- **WRITTEN REQUEST**:
Leave out the pictures and restate the rest of the data exactly.

- **DATA EXTRACT**:
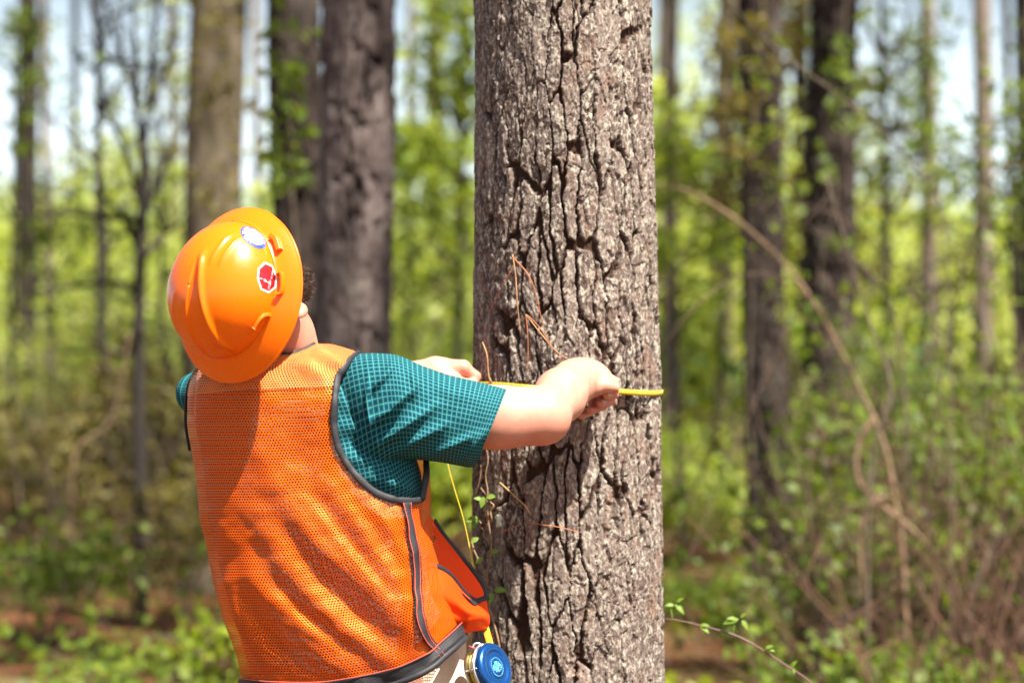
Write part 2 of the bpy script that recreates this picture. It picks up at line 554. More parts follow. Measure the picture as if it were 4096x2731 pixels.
def mesh_fabric(name, col, hole=.30, pitch=.0054):
    m = M(name)
    uvn = m.n("TexCoord").outputs["UV"]
    s = m.n("SeparateXYZ", Vector=uvn)
    x = m.math('DIVIDE', s.outputs[0], pitch); y = m.math('DIVIDE', s.outputs[1], pitch * .866)
    def lat(o):
        fx = m.math('SUBTRACT', m.math('FRACT', m.math('ADD', x, o)), .5)
        fy = m.math('MULTIPLY', m.math('SUBTRACT', m.math('FRACT', m.math('ADD', m.math('MULTIPLY', y, .5), o)), .5), 1.732)
        return m.math('SQRT', m.math('ADD', m.math('MULTIPLY', fx, fx), m.math('MULTIPLY', fy, fy)))
    d = m.math('MINIMUM', lat(0.0), lat(.5))
    hol = m.math('LESS_THAN', d, hole)
    m.p(Base_Color=m.mix(m.noise(m.coord("UV"), 30), tuple(c * .93 for c in col), col), Roughness=.40)
    m.b.inputs["Specular IOR Level"].default_value = .7
    m.b.inputs["Specular Tint"].default_value = (1, .85, .22, 1)
    m.b.inputs["Sheen Weight"].default_value = .12
    m.b.inputs["Sheen Roughness"].default_value = .45
    m.b.inputs["Sheen Tint"].default_value = (1, .62, .12, 1)
    m.set(m.b, "Normal", m.n("Bump", Height=m.math('MINIMUM', d, .5), Strength=.45, Distance=.003).outputs[0])
    tr = m.n("BsdfTranslucent", Color=(*col, 1))
    f1 = m.n("MixShader", Fac=.18, i1=m.b.outputs[0], i2=tr.outputs[0])
    tp = m.n("BsdfTransparent")
    f2 = m.n("MixShader", Fac=hol, i1=f1.outputs[0], i2=tp.outputs[0])
    m.t.links.new(f2.outputs[0], m.out.inputs[0])
    return m.m
ORANGE = (.98, .118, .0005)
MAT_MESH = mesh_fabric("orange_mesh", ORANGE, .31)
m = M("orange_cloth")
m.p(Base_Color=m.mix(m.noise(m.coord(), 18), (.93, .060, .002), (.97, .085, .003)), Roughness=.6)
m.b.inputs["Specular IOR Level"].default_value = .2
tr = m.n("BsdfTranslucent", Color=(.95, .10, .012, 1))
m.t.links.new(m.n("MixShader", Fac=.22, i1=m.b.outputs[0], i2=tr.outputs[0]).outputs[0], m.out.inputs[0])
MAT_ORANGE = m.m
MAT_BLACK = plain("black_binding", (.016, .016, .020), .6, var=.3, scale=300, bump=.4)
m = M("black_webbing")
s = m.n("SeparateXYZ", Vector=m.n("TexCoord").outputs["UV"])
wv = m.math('MULTIPLY', m.math('SINE', m.math('MULTIPLY', s.outputs[0], 2400)), m.math('SINE', m.math('MULTIPLY', s.outputs[1], 1800)))
m.p(Base_Color=m.ramp(wv, [(.3, (.012, .012, .016)), (.9, (.06, .06, .07))]), Roughness=.55)
m.bump(wv, .6, .001)
MAT_WEB = m.m
MAT_STITCH = plain("orange_thread", (.75, .10, .06), .7)
MAT_TROUSER = plain("beige_cotton", (.58, .47, .35), .85, var=.08, scale=120, bump=.3)
MAT_BOOT = plain("brown_leather", (.10, .055, .03), .5)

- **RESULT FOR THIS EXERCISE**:
Write part 2 of the bpy script that recreates this picture. It picks up at line 554. More parts follow. Measure the picture as if it were 4096x2731 pixels.
def mesh_fabric(name, col, hole=.30, pitch=.0054):
    m = M(name)
    uvn = m.n("TexCoord").outputs["UV"]
    s = m.n("SeparateXYZ", Vector=uvn)
    x = m.math('DIVIDE', s.outputs[0], pitch); y = m.math('DIVIDE', s.outputs[1], pitch * .866)
    def lat(o):
        fx = m.math('SUBTRACT', m.math('FRACT', m.math('ADD', x, o)), .5)
        fy = m.math('MULTIPLY', m.math('SUBTRACT', m.math('FRACT', m.math('ADD', m.math('MULTIPLY', y, .5), o)), .5), 1.732)
        return m.math('SQRT', m.math('ADD', m.math('MULTIPLY', fx, fx), m.math('MULTIPLY', fy, fy)))
    d = m.math('MINIMUM', lat(0.0), lat(.5))
    hol = m.math('LESS_THAN', d, hole)
    m.p(Base_Color=m.mix(m.noise(m.coord("UV"), 30), tuple(c * .93 for c in col), col), Roughness=.40)
    m.b.inputs["Specular IOR Level"].default_value = .7
    m.b.inputs["Specular Tint"].default_value = (1, .85, .22, 1)
    m.b.inputs["Sheen Weight"].default_value = .12
    m.b.inputs["Sheen Roughness"].default_value = .45
    m.b.inputs["Sheen Tint"].default_value = (1, .62, .12, 1)
    m.set(m.b, "Normal", m.n("Bump", Height=m.math('MINIMUM', d, .5), Strength=.45, Distance=.003).outputs[0])
    tr = m.n("BsdfTranslucent", Color=(*col, 1))
    f1 = m.n("MixShader", Fac=.18, i1=m.b.outputs[0], i2=tr.outputs[0])
    tp = m.n("BsdfTransparent")
    f2 = m.n("MixShader", Fac=hol, i1=f1.outputs[0], i2=tp.outputs[0])
    m.t.links.new(f2.outputs[0], m.out.inputs[0])
    return m.m
ORANGE = (.98, .118, .0005)
MAT_MESH = mesh_fabric("orange_mesh", ORANGE, .31)
m = M("orange_cloth")
m.p(Base_Color=m.mix(m.noise(m.coord(), 18), (.93, .060, .002), (.97, .085, .003)), Roughness=.6)
m.b.inputs["Specular IOR Level"].default_value = .2
tr = m.n("BsdfTranslucent", Color=(.95, .10, .012, 1))
m.t.links.new(m.n("MixShader", Fac=.22, i1=m.b.outputs[0], i2=tr.outputs[0]).outputs[0], m.out.inputs[0])
MAT_ORANGE = m.m
MAT_BLACK = plain("black_binding", (.016, .016, .020), .6, var=.3, scale=300, bump=.4)
m = M("black_webbing")
s = m.n("SeparateXYZ", Vector=m.n("TexCoord").outputs["UV"])
wv = m.math('MULTIPLY', m.math('SINE', m.math('MULTIPLY', s.outputs[0], 2400)), m.math('SINE', m.math('MULTIPLY', s.outputs[1], 1800)))
m.p(Base_Color=m.ramp(wv, [(.3, (.012, .012, .016)), (.9, (.06, .06, .07))]), Roughness=.55)
m.bump(wv, .6, .001)
MAT_WEB = m.m
MAT_STITCH = plain("orange_thread", (.75, .10, .06), .7)
MAT_TROUSER = plain("beige_cotton", (.58, .47, .35), .85, var=.08, scale=120, bump=.3)
MAT_BOOT = plain("brown_leather", (.10, .055, .03), .5)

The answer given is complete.